Climate change fuels drop in Albania's migrant birds

Thousands of migratory birds have failed to make their annual visit to Albania’s western coast this winter, experts say, pointing to climate change, overfishing and urbanisation as likely factors. 

The number of waterbirds recorded in January 2022 in the Divjaka-Karavasta wetlands — an internationally important wintering site along the European migratory flyway –- was 25 percent lower than at this time last year.

Western Albania recorded the drop during the annual International Waterbird Census, a three-day global event to monitor the migration patterns of waterfowl across the world. Several species are affected by the decline, according to Taulant Bino from the Albanian Ornithological Society. 

“We discovered that some 9,000 waterbirds are missing from the Divjaka-Karavasta lagoons compared to last year,” said Ardian Koci, head of the Divjaka-Karavasta National Park, where the protected wetlands are located.

Koci told AFP a total of 25,000 birds were counted in Divjaka-Karavasta -– one of the most important wetland ecosystems in the Mediterranean — during the census on January 15-16, as compared to 34,000 in the survey a year earlier.

“The reasons are multiple but above all, it is global warming that has disrupted the migration and breeding seasons,” Koci explained.

Nexhip Hysolokaj, a regional biodiversity expert, said scientists in Albania had tracked a rapid decline in migratory bird populations over the past three years.

– Disruptive weather patterns –

And while scientists say more research is needed to understand exactly how climate change is affecting birds, some point to the simple fact that ever-warmer weather means certain species no longer need to leave their northern breeding grounds when winter comes in order to find food further south.

“If there aren’t extreme temperatures in northern Europe, they prefer not to move, or they just migrate over shorter distances,” said Mirjan Topi, the author of the first guide to Albania’s birds. 

In recent years, several species of migrating geese — including the Greylag Goose, the White-fronted Goose and the rare Lesser White-fronted Goose, which breeds in the tundra of northern Russia and Scandinavia — have largely failed to make their winter pilgrimage to Albania’s marshes. 

The western lagoons are also famous for their resident Greater Flamingos and Dalmatian Pelicans, which have a three-metre wingspan rivalling that of the albatross.

But experts say the breeding cycle of the iconic pelican — whose fragmented populations are a concern for the long-term stability of the species — is being disrupted by increasingly erratic weather patterns. 

In 2021, the pelicans began breeding at the start of January. This year, the nesting season did not begin until the end of January — a difference of several weeks — after a winter that started exceptionally late.

“The pelican breeding season seems to be behind last year,” Sajmir Hoxha, an expert in Albania for the French conservation group Noe, told AFP.
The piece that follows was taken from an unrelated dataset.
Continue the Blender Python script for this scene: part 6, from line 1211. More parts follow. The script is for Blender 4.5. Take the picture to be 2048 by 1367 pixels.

Meanwhile, illegal fishing has depleted vital food sources in Albania’s lagoons, and rapid urbanisation is threatening fragile ecosystems, especially in the network of marshes and sand dunes along the tourist magnet that is the Adriatic coast.

To add to the pressures, a sprawling international airport is set to be built near the protected marshlands of the Vjosa-Narta region, just south of Divjaka-Karavasta.

This 100-million-euro ($114-million) project, backed by a Turkish-Swiss consortium, “would directly affect wildlife and is a threat to species that breed there, winter there or stop over there on their way to Divjaka”, Topi said.